◆ **RECORDED DATA**

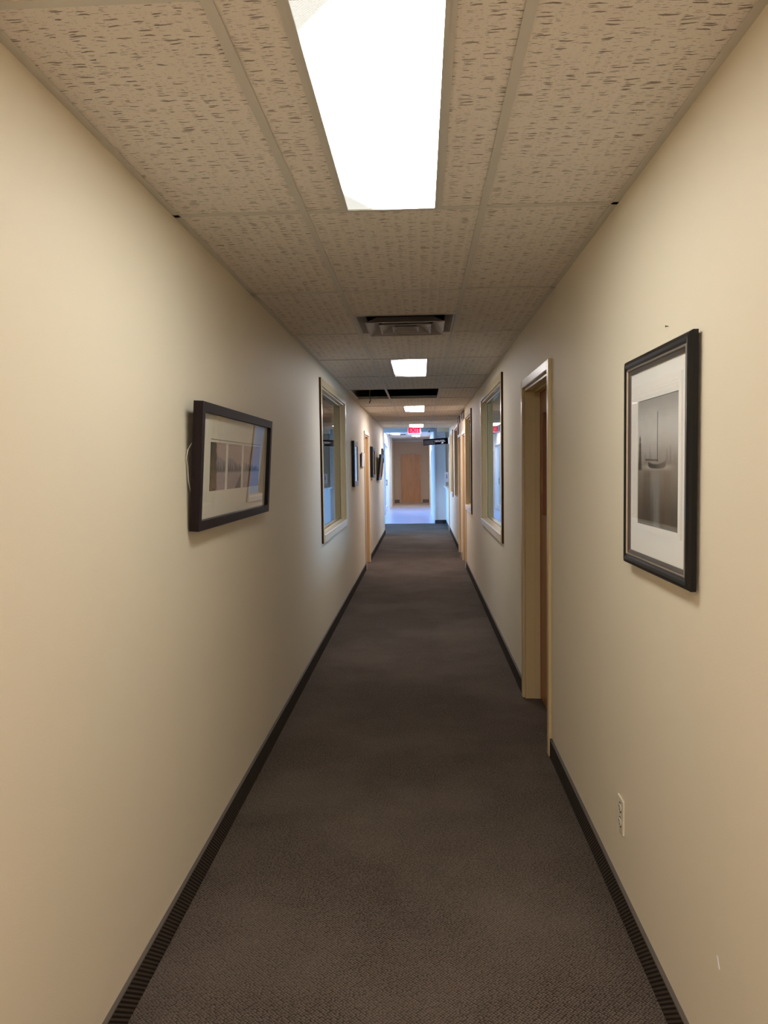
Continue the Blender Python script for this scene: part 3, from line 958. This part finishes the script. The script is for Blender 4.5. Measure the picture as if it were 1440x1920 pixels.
# ------------------------------------------------------------------ small things on the right wall
r = empty('electrical_outlet', wall_matrix('right', XR, 2.618, 0.345))
tag(r, 'ivory duplex outlet low on the right wall', 'outlet')
box('cover_plate', plastic_m, r, -0.037, 0.037, -0.060, 0.060, 0.0, 0.006, bev=0.0018)
for z in (0.0255, -0.0255):
    m = MB()
    lp = []
    for zz, k in ((0.006, 1.0), (0.0085, 0.96)):
        lp.append([(0.0168 * k * math.cos(t_), z + 0.0145 * k * max(-0.86, min(0.86, math.sin(t_))), zz) for t_ in [2 * math.pi * q / 20 for q in range(20)]])
    m.rings(lp, cap=True)
    MB().lathe([(0.0182, 0), (0.0182, 0.0004)], (0, z, 0.006), (0, 0, 1), 20).build('socket_gap_shade', slot_m, r)  # dark disc: shadow of the plate opening round the socket, put in as colour
    f = m.build('socket', plastic_m, r)
    MB().box(-0.0088, -0.0052, z - 0.003, z + 0.010, 0.0084, 0.0088).build('slot', slot_m, f)
    MB().box(0.0052, 0.0088, z - 0.002, z + 0.009, 0.0084, 0.0088).build('slot', slot_m, f)
    MB().lathe([(0.0028, 0), (0.0028, 0.0006)], (0, z - 0.0075, 0.0083), (0, 0, 1), 10).build('slot', slot_m, f)
MB().lathe([(0.0032, 0), (0.0030, 0.001), (0.0015, 0.0014)], (0, 0, 0.006), (0, 0, 1), 12).build('screw', chrome_m, r)

o = MB().box(XR - 0.0008, XR + 0.001, 1.7545, 1.7625, 0.376, 0.404).build('paint_chip', paper_m)
o.data.transform(Matrix.Translation((0, 1.7585, 0.39)) @ Matrix.Rotation(math.radians(-28), 4, 'X') @ Matrix.Translation((0, -1.7585, -0.39)))
o.parent = wall_right
MB().lathe([(0.0012, 0), (0.0012, 0.006), (0.0028, 0.006), (0.0028, 0.0075)], (XR, 2.158, 1.922), (-1, 0, 0), 8).build('nail', slot_m, wall_right)

def grille(y, z, w_, h_, label):
    r = empty('wall_grille', wall_matrix('right', XR, y, z))
    tag(r, label, 'grille')
    sweep('frame', w_, h_, [(0, 0), (0, 0.014), (0.018, 0.018), (0.018, 0)], umber_m, r)
    MB().box(-w_ / 2 + 0.018, w_ / 2 - 0.018, -h_ / 2 + 0.018, h_ / 2 - 0.018, 0.001, 0.003).build('backing', throat_m, r)
    n = 5
    for k in range(n):
        zz = -h_ / 2 + 0.018 + (h_ - 0.036) * (k + 0.5) / n
        MB().box(-w_ / 2 + 0.018, w_ / 2 - 0.018, zz - 0.008, zz + 0.004, 0.005, 0.009).build('slat', grille_m, r)
grille(12.28, 2.345, 0.56, 0.135, 'brown grille under the ceiling above the nearer right oak door')
grille(13.62, 2.350, 0.60, 0.120, 'brown grille under the ceiling above the farther right oak door')

# ------------------------------------------------------------------ signs
def text(body, size, mat, parent, M, extrude=0.001, name='lettering'):
    cu = bpy.data.curves.new(name, 'FONT')
    cu.body = body
    cu.size = size
    cu.extrude = extrude
    cu.align_x, cu.align_y = 'CENTER', 'CENTER'
    cu.offset = 0.004
    tmp = bpy.data.objects.new('tmp', cu)
    C.objects.link(tmp)
    me = bpy.data.meshes.new_from_object(tmp.evaluated_get(bpy.context.evaluated_depsgraph_get()))
    bpy.data.objects.remove(tmp)
    me.materials.clear()
    me.materials.append(mat)
    o = bpy.data.objects.new(name, me)
    C.objects.link(o)
    o.parent = parent
    o.matrix_local = M
    return o
FACE = Matrix(((1, 0, 0, 0), (0, 0, -1, 0), (0, 1, 0, 0), (0, 0, 0, 1)))    # local z -> -Y (towards the viewer)
r = empty('exit_sign', at(-0.144, 17.46, 2.362) @ FACE)
tag(r, 'red lit EXIT sign hanging under the ceiling', 'sign')
box('housing', sign_white_m, r, -0.148, 0.148, -0.080, 0.080, -0.040, 0.0, bev=0.004)
box('face', exit_face_m, r, -0.138, 0.138, -0.070, 0.070, 0.0, 0.003)
text('EXIT', 0.135, exit_letter_m, r, Matrix.Translation((0, 0, 0.0045)))

sy = 18.2
r = empty('hanging_sign', at(0.348, sy, 2.128) @ FACE @ Matrix.Rotation(math.radians(3.0), 4, 'Z') @ Matrix.Rotation(math.radians(-9), 4, 'Y'))
tag(r, 'black sign board with white lines of text projecting from the right wall', 'sign')
box('board', sign_black_m, r, -0.295, 0.295, -0.072, 0.072, -0.012, 0.0, bev=0.002)
box('bracket', sign_white_m, r, 0.295, 0.325, -0.078, 0.078, -0.014, 0.004)
sweep('label_border', 0.245, 0.088, [(0, 0), (0, 0.0015), (0.008, 0.0015), (0.008, 0)], sign_grey_m, r).location = (-0.150, -0.006, 0)
m = MB()
for q in range(3):
    x = -0.245
    while x < -0.06:
        d = 0.010 + 0.02 * random.random()
        m.box(x, min(x + d, -0.058), 0.012 - 0.020 * q - 0.005, 0.012 - 0.020 * q + 0.006, 0, 0.0012)
        x += d + 0.007
m.build('small_print', sign_grey_m, r)
m = MB()
for z, xs in ((0.020, ((-0.012, 0.085), (0.10, 0.205))), (-0.006, ((-0.012, 0.055), (0.066, 0.120), (0.135, 0.225)))):
    for a, b in xs:
        x = a
        while x < b:
            d = 0.008 + 0.008 * random.random()
            m.box(x, min(x + d, b), z - 0.006, z + 0.006, 0, 0.0012)
            x += d + 0.003
m.build('text_line', sign_white_m, r)
MB().rings([[(0.125, -0.052, 0), (0.180, -0.052, 0), (0.180, -0.020, 0), (0.150, -0.024, 0)], [(0.125, -0.052, 0.0013), (0.180, -0.052, 0.0013), (0.180, -0.020, 0.0013), (0.150, -0.024, 0.0013)]], cap=True).build('arrow', sign_white_m, r)

# paper taped over the counter
r = empty('paper_notice', at(0.645, 19.6, 1.27) @ FACE)
tag(r, 'white paper notice with a dark figure above the reception counter', 'notice')
box('sheet', paper_m, r, -0.055, 0.055, -0.125, 0.125, 0, 0.002)
m = MB().lathe([(0.012, 0), (0.012, 0.001)], (0.002, 0.055, 0.002), (0, 0, 1), 12)
m.box(-0.006, 0.012, -0.01, 0.042, 0.002, 0.003).box(-0.014, 0.016, -0.028, -0.012, 0.002, 0.003)
m.build('figure', ink_m, r)
MB().box(-0.05, -0.046, -0.29, -0.125, 0.0, 0.004).box(-0.05, 0.05, -0.29, -0.236, 0.004, 0.006).build('holder', white_m, r)

# white twin head emergency light on the beam
r = empty('emergency_light', at(0.265, 20.79, 2.50) @ FACE)
tag(r, 'small white lamp head on the beam right of the exit sign', 'light')
box('box', white_m, r, -0.01, 0.07, -0.035, 0.05, 0, 0.05, bev=0.004)
MB().lathe([(0.03, 0), (0.045, 0.03), (0.045, 0.06), (0.038, 0.065)], (-0.035, -0.005, 0.02), (-0.1, -0.1, 1), 16).build('lamp_head', white_m, r, smooth=True)
MB().lathe([(0.017, 0), (0.014, 0.004)], (-0.042, -0.012, 0.085), (-0.1, -0.1, 1), 16).build('lens', slot_m, r)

◆ **TASK DETAILS**
Go through the data above and transcribe it in full, omitting any image.

◆ **RESULT OF THE TASK**
Continue the Blender Python script for this scene: part 3, from line 958. This part finishes the script. The script is for Blender 4.5. Measure the picture as if it were 1440x1920 pixels.
# ------------------------------------------------------------------ small things on the right wall
r = empty('electrical_outlet', wall_matrix('right', XR, 2.618, 0.345))
tag(r, 'ivory duplex outlet low on the right wall', 'outlet')
box('cover_plate', plastic_m, r, -0.037, 0.037, -0.060, 0.060, 0.0, 0.006, bev=0.0018)
for z in (0.0255, -0.0255):
    m = MB()
    lp = []
    for zz, k in ((0.006, 1.0), (0.0085, 0.96)):
        lp.append([(0.0168 * k * math.cos(t_), z + 0.0145 * k * max(-0.86, min(0.86, math.sin(t_))), zz) for t_ in [2 * math.pi * q / 20 for q in range(20)]])
    m.rings(lp, cap=True)
    MB().lathe([(0.0182, 0), (0.0182, 0.0004)], (0, z, 0.006), (0, 0, 1), 20).build('socket_gap_shade', slot_m, r)  # dark disc: shadow of the plate opening round the socket, put in as colour
    f = m.build('socket', plastic_m, r)
    MB().box(-0.0088, -0.0052, z - 0.003, z + 0.010, 0.0084, 0.0088).build('slot', slot_m, f)
    MB().box(0.0052, 0.0088, z - 0.002, z + 0.009, 0.0084, 0.0088).build('slot', slot_m, f)
    MB().lathe([(0.0028, 0), (0.0028, 0.0006)], (0, z - 0.0075, 0.0083), (0, 0, 1), 10).build('slot', slot_m, f)
MB().lathe([(0.0032, 0), (0.0030, 0.001), (0.0015, 0.0014)], (0, 0, 0.006), (0, 0, 1), 12).build('screw', chrome_m, r)

o = MB().box(XR - 0.0008, XR + 0.001, 1.7545, 1.7625, 0.376, 0.404).build('paint_chip', paper_m)
o.data.transform(Matrix.Translation((0, 1.7585, 0.39)) @ Matrix.Rotation(math.radians(-28), 4, 'X') @ Matrix.Translation((0, -1.7585, -0.39)))
o.parent = wall_right
MB().lathe([(0.0012, 0), (0.0012, 0.006), (0.0028, 0.006), (0.0028, 0.0075)], (XR, 2.158, 1.922), (-1, 0, 0), 8).build('nail', slot_m, wall_right)

def grille(y, z, w_, h_, label):
    r = empty('wall_grille', wall_matrix('right', XR, y, z))
    tag(r, label, 'grille')
    sweep('frame', w_, h_, [(0, 0), (0, 0.014), (0.018, 0.018), (0.018, 0)], umber_m, r)
    MB().box(-w_ / 2 + 0.018, w_ / 2 - 0.018, -h_ / 2 + 0.018, h_ / 2 - 0.018, 0.001, 0.003).build('backing', throat_m, r)
    n = 5
    for k in range(n):
        zz = -h_ / 2 + 0.018 + (h_ - 0.036) * (k + 0.5) / n
        MB().box(-w_ / 2 + 0.018, w_ / 2 - 0.018, zz - 0.008, zz + 0.004, 0.005, 0.009).build('slat', grille_m, r)
grille(12.28, 2.345, 0.56, 0.135, 'brown grille under the ceiling above the nearer right oak door')
grille(13.62, 2.350, 0.60, 0.120, 'brown grille under the ceiling above the farther right oak door')

# ------------------------------------------------------------------ signs
def text(body, size, mat, parent, M, extrude=0.001, name='lettering'):
    cu = bpy.data.curves.new(name, 'FONT')
    cu.body = body
    cu.size = size
    cu.extrude = extrude
    cu.align_x, cu.align_y = 'CENTER', 'CENTER'
    cu.offset = 0.004
    tmp = bpy.data.objects.new('tmp', cu)
    C.objects.link(tmp)
    me = bpy.data.meshes.new_from_object(tmp.evaluated_get(bpy.context.evaluated_depsgraph_get()))
    bpy.data.objects.remove(tmp)
    me.materials.clear()
    me.materials.append(mat)
    o = bpy.data.objects.new(name, me)
    C.objects.link(o)
    o.parent = parent
    o.matrix_local = M
    return o
FACE = Matrix(((1, 0, 0, 0), (0, 0, -1, 0), (0, 1, 0, 0), (0, 0, 0, 1)))    # local z -> -Y (towards the viewer)
r = empty('exit_sign', at(-0.144, 17.46, 2.362) @ FACE)
tag(r, 'red lit EXIT sign hanging under the ceiling', 'sign')
box('housing', sign_white_m, r, -0.148, 0.148, -0.080, 0.080, -0.040, 0.0, bev=0.004)
box('face', exit_face_m, r, -0.138, 0.138, -0.070, 0.070, 0.0, 0.003)
text('EXIT', 0.135, exit_letter_m, r, Matrix.Translation((0, 0, 0.0045)))

sy = 18.2
r = empty('hanging_sign', at(0.348, sy, 2.128) @ FACE @ Matrix.Rotation(math.radians(3.0), 4, 'Z') @ Matrix.Rotation(math.radians(-9), 4, 'Y'))
tag(r, 'black sign board with white lines of text projecting from the right wall', 'sign')
box('board', sign_black_m, r, -0.295, 0.295, -0.072, 0.072, -0.012, 0.0, bev=0.002)
box('bracket', sign_white_m, r, 0.295, 0.325, -0.078, 0.078, -0.014, 0.004)
sweep('label_border', 0.245, 0.088, [(0, 0), (0, 0.0015), (0.008, 0.0015), (0.008, 0)], sign_grey_m, r).location = (-0.150, -0.006, 0)
m = MB()
for q in range(3):
    x = -0.245
    while x < -0.06:
        d = 0.010 + 0.02 * random.random()
        m.box(x, min(x + d, -0.058), 0.012 - 0.020 * q - 0.005, 0.012 - 0.020 * q + 0.006, 0, 0.0012)
        x += d + 0.007
m.build('small_print', sign_grey_m, r)
m = MB()
for z, xs in ((0.020, ((-0.012, 0.085), (0.10, 0.205))), (-0.006, ((-0.012, 0.055), (0.066, 0.120), (0.135, 0.225)))):
    for a, b in xs:
        x = a
        while x < b:
            d = 0.008 + 0.008 * random.random()
            m.box(x, min(x + d, b), z - 0.006, z + 0.006, 0, 0.0012)
            x += d + 0.003
m.build('text_line', sign_white_m, r)
MB().rings([[(0.125, -0.052, 0), (0.180, -0.052, 0), (0.180, -0.020, 0), (0.150, -0.024, 0)], [(0.125, -0.052, 0.0013), (0.180, -0.052, 0.0013), (0.180, -0.020, 0.0013), (0.150, -0.024, 0.0013)]], cap=True).build('arrow', sign_white_m, r)

# paper taped over the counter
r = empty('paper_notice', at(0.645, 19.6, 1.27) @ FACE)
tag(r, 'white paper notice with a dark figure above the reception counter', 'notice')
box('sheet', paper_m, r, -0.055, 0.055, -0.125, 0.125, 0, 0.002)
m = MB().lathe([(0.012, 0), (0.012, 0.001)], (0.002, 0.055, 0.002), (0, 0, 1), 12)
m.box(-0.006, 0.012, -0.01, 0.042, 0.002, 0.003).box(-0.014, 0.016, -0.028, -0.012, 0.002, 0.003)
m.build('figure', ink_m, r)
MB().box(-0.05, -0.046, -0.29, -0.125, 0.0, 0.004).box(-0.05, 0.05, -0.29, -0.236, 0.004, 0.006).build('holder', white_m, r)

# white twin head emergency light on the beam
r = empty('emergency_light', at(0.265, 20.79, 2.50) @ FACE)
tag(r, 'small white lamp head on the beam right of the exit sign', 'light')
box('box', white_m, r, -0.01, 0.07, -0.035, 0.05, 0, 0.05, bev=0.004)
MB().lathe([(0.03, 0), (0.045, 0.03), (0.045, 0.06), (0.038, 0.065)], (-0.035, -0.005, 0.02), (-0.1, -0.1, 1), 16).build('lamp_head', white_m, r, smooth=True)
MB().lathe([(0.017, 0), (0.014, 0.004)], (-0.042, -0.012, 0.085), (-0.1, -0.1, 1), 16).build('lens', slot_m, r)